Frank Church, the Idaho Democrat who led the first probe into the National Security Agency, warned in 1975 that the agency’s capabilities

could be turned around on the American people, and no American would have any privacy left, such [is] the capability to monitor everything: telephone conversations, telegrams, it doesn’t matter. There would be no place to hide. If this government ever became a tyranny, if a dictator ever took charge in this country, the technological capacity that the intelligence community has given the government could enable it to impose total tyranny, and there would be no way to fight back, because the most careful effort to combine together in resistance to the government, no matter how privately it is done, is within the reach of the government to know. Such is the capacity of this technology.

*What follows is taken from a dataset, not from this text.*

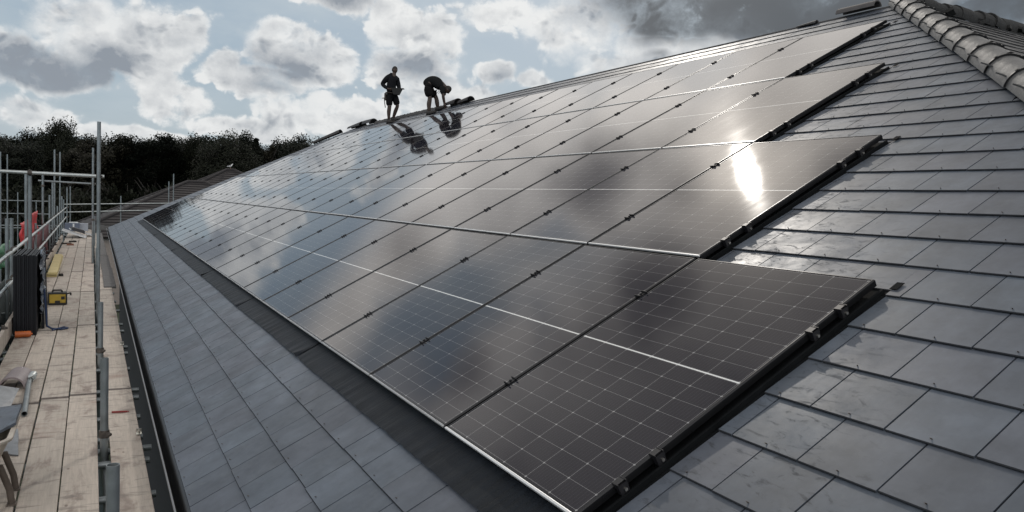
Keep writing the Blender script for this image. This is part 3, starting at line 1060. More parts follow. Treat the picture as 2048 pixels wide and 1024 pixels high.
# outer row
for x, h, lat in ((-3.6, 0.9, -1.1), (-7.0, 0.75, -1.1), (-10.65, 1.43, -1.1), (-11.35, 1.41, -1.1), (-14.2, 2.12, -1.1), (-16.9, 1.1, -1.1), (-19.6, 2.16, -1.1),
                  (-23.0, 1.64, -1.1), (-24.8, 2.06, -1.1), (-26.2, 3.06, -1.1), (-28.6, 1.2, -1.1), (-30.9, 3.17, -1.1), (-33.0, 1.5, -1.1), (-35.2, 1.34, -1.1), (-37.0, 1.85, -1.02)):
    pole(x, lat, base, h)
    coupler(S(x, lat + 0.02, 0.95), (1, 0, 0))
    coupler(S(x, lat + 0.02, 0.53), (1, 0, 0))
for h in (0.95, 0.53):
    mb = MB()
    for a, b in ((2.5, -9.9), (-9.8, -16.1), (-16.0, -22.3), (-22.2, -29.0), (-28.9, -37.0)):
        mb.tube(S(a, -1.05, h), S(b, -1.05, h), TR, 12, 0, 0.004)
    spart(mb, 'guard_rail', GALV_B)
# cross tubes at head height
mb = MB(); mb.tube(S(-10.86, -3.6, 2.10), S(-10.86, 0.11, 2.09), TR + 0.002, 12, 0, 0.004); spart(mb, 'cross_tube', GALV_B)
mb = MB(); mb.tube(S(-19.65, -1.2, 2.02), S(-19.65, 0.03, 2.00), TR, 12, 0, 0.004); spart(mb, 'cross_tube', GALV)
coupler(S(-10.83, 0.036, 2.09)); coupler(S(-10.86, -0.84, 2.09), (0, 1, 0)); coupler(S(-19.62, -0.03, 2.0)); coupler(S(-19.6, -1.1, 1.9))
coupler(S(-19.6, -0.03, 1.1)); coupler(S(-7.15, 0.036, 0.15)); coupler(S(-4.12, 0.036, 0.10)); coupler(S(-1.63, 0.037, 0.2))
pole(-10.9, -0.84, 0.9, 2.13)
# transoms below the boards, poking out to the gutter
for x in (2.0, 0.9, -0.2, -1.3, -2.05, -2.55, -3.2, -3.9, -4.2, -4.5, -5.1, -5.8, -6.1, -7.1, -8.0, -8.4, -9.6, -10.2, -11.6, -12.7, -13.9, -15.5, -17, -18.4, -20, -21.5, -23, -24.5, -26, -27.5, -29, -31, -33, -35, -36.8):
    mb = MB()
    mb.tube(S(x, -1.25, -0.066), S(x, 0.335 + random.uniform(-0.02, 0.03), -0.066), TR, 10, 0, 0.004)
    spart(mb, 'transom', GALV)
for lat, h in ((0.045, -0.117), (-1.06, -0.117)):
    mb = MB(); mb.tube(S(3, lat, h), S(-37, lat, h), TR, 10, 0, 0.004); spart(mb, 'ledger', GALV)
# far end rails
mb = MB(); mb.tube((-37, -2.75, ZD + 1.09), (-37, 1.6, ZD + 1.31), TR, 10); spart(mb, 'guard_rail', GALV_B)
mb = MB(); mb.tube((-37, -2.75, ZD + 0.74), (-37, 0.75, ZD + 0.95), TR, 10); spart(mb, 'guard_rail', GALV_B)
for y, h in ((-0.49, 1.56), (1.52, 2.33), (1.72, 2.70), (-2.5, 1.9)):
    mb = MB(); mb.tube((-37.06, y, GZ), (-37.06, y, ZD + h), TR, 10, 0, 0.004); spart(mb, 'standard', GALV)
# toe boards
for a, b in ((2.4, -1.5), (-1.52, -5.4), (-5.42, -9.3), (-9.32, -13.2), (-13.22, -17.1), (-17.12, -21.0), (-21.02, -24.9), (-24.92, -28.6)):
    mb = MB()
    mb.box((0, 0, 0), (a - b, 0.038, 0.21))
    c = S((a + b) / 2, -0.953, 0.11)
    o = mb.build('toe_board', BOARD, scf, loc=c - SO, rot=(0, 0, YAW), bevel=0.004)
mb = MB(); mb.box((0, 0, 0), (0.038, 1.6, 0.2)); mb.build('toe_board', GREYBD, scf, loc=Vector((-37.2, -1.95, ZD + 0.1)) - SO, bevel=0.004)
mb = MB(); mb.box((0, 0, 0), (0.038, 1.1, 0.2)); mb.build('toe_board', GREYBD, scf, loc=Vector((-36.6, -1.15, ZD + 0.1)) - SO, bevel=0.004)
for x in (-8.4, -10.6, -11.3, -12.2, -14.0, -16.0, -18.2, -20.5, -23.0, -25.4, -28.0):
    coupler(S(x, -0.955, 0.235), (0, 0, 1), 0.02)

# boards, each one a thing
lanes = [(-0.1125, [2.0, -1.92, -5.81, -9.86, -13.74, -17.6, -21.5, -25.4, -29.3, -33.2, -37.0], 'lane beside the gap and gutter', BOARD),
         (-0.3375, [1.9, -2.0, -5.75, -9.67, -13.75, -17.5, -21.4, -25.3, -29.2, -33.1, -37.0], 'second lane out from the roof', BOARD),
         (-0.5625, [2.1, -1.8, -5.6, -9.5, -13.77, -17.4, -21.2, -25.1, -29.0, -32.9, -37.0], 'third lane out from the roof', BOARD),
         (-0.7875, [1.8, -1.95, -5.79, -9.7, -13.6, -17.5, -21.4, -25.2, -29.1, -33.0, -37.0], 'outermost lane along the toe board', BOARD),
         (0.185, [2.0, -2.0, -5.92, -9.77, -13.95, -18.0], 'strip between tubes and gutter', BOARD)]
band = None
BAND = mat('rusty_band', (0.15, 0.125, 0.11), 0.6, 0.5, var=0.5, vscale=25)
for lat, js, where, m in lanes:
    for k in range(len(js) - 1):
        a, b = js[k], js[k + 1]
        if b > -2.6: continue
        mb = MB()
        mb.box((0, 0, 0), (a - b - 0.012, 0.2140, 0.038))
        sh = random.uniform(-0.003, 0.003)
        o = mb.build('scaffold_board', m, bevel=0.004)
        for e_ in (-1, 1):
            xb = e_ * ((a - b - 0.012) / 2 - 0.015)
            if band is None:
                bm_ = MB(); bm_.box((0, 0, 0), (0.030, 0.2155, 0.0395)); band = bm_.build('end_band', BAND, o, loc=(xb, 0, 0))
            else:
                eb = band.copy(); COL.objects.link(eb); eb.parent = o; eb.location = (xb, 0, 0)
        o.location = S((a + b) / 2, lat + sh, -0.019 + random.uniform(-0.004, 0.002))
        o.rotation_euler = (random.uniform(-0.004, 0.004), random.uniform(-0.0006, 0.0006), YAW + random.uniform(-0.0007, 0.0007))
        nk = k - [q for q in range(len(js) - 1) if js[q + 1] <= -2.6][0]
        which = 'nearest board' if nk == 0 else ORD[nk] + ' board from the camera'
        tag(o, f'weathered scaffold board, {which} in the {where}', 'scaffold board', 'scaffold boards of the walkway')
for k, (a, b, lat, yw) in enumerate(((-14.3, -18.2, 0.285, 0.0), (-18.05, -22.0, 0.27, 0.002), (-21.9, -25.8, 0.25, 0), (-25.8, -29.7, 0.24, 0), (-29.7, -33.6, 0.24, 0))):
    mb = MB()
    mb.box((0, 0, 0), (a - b, 0.21, 0.038))
    o = mb.build('scaffold_board', GREYBD, bevel=0.004)
    o.location = S((a + b) / 2, lat - 0.02, -0.010 + 0.012 * (k == 0))
    o.rotation_euler = (0, 0, YAW + yw)
    tag(o, f'dark grey board by far gutter, {ORD[k]} one away', 'scaffold board', 'dark boards beside the far gutter')
for k, (a, b) in enumerate(((-18.1, -22.0), (-22.0, -25.9), (-25.9, -29.8), (-29.8, -33.7))):
    mb = MB()
    mb.box((0, 0, 0), (a - b - 0.01, 0.12, 0.038))
    o = mb.build('scaffold_board', BOARD, bevel=0.004)
    o.location = S((a + b) / 2, 0.09, -0.019)
    o.rotation_euler = (0, 0, YAW)
    tag(o, f'narrow pale board inside far tubes, {ORD[k]} away', 'scaffold board', 'narrow boards inside the far tubes')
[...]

It was those fears that caused Congress to enact the Foreign Intelligence Surveillance Act three years later. “I don’t want to see this country ever go across the bridge,” Senator Church said. “I know the capacity that is there to make tyranny total in America, and we must see to it that [the National Security Agency] and all agencies that possess this technology operate within the law and under proper supervision, so that we never cross over that abyss. That is the abyss from which there is no return.”

James Bamford is the author of two books on the NSA, The Puzzle Palace and its sequel, Body of Secrets. His most recent book is A Pretext for War: 9/11, Iraq and the Abuse of America’s Intelligence Agencies. In January he joined the American Civil Liberties Union in its suit asking the courts to end NSA’s warrantless spying.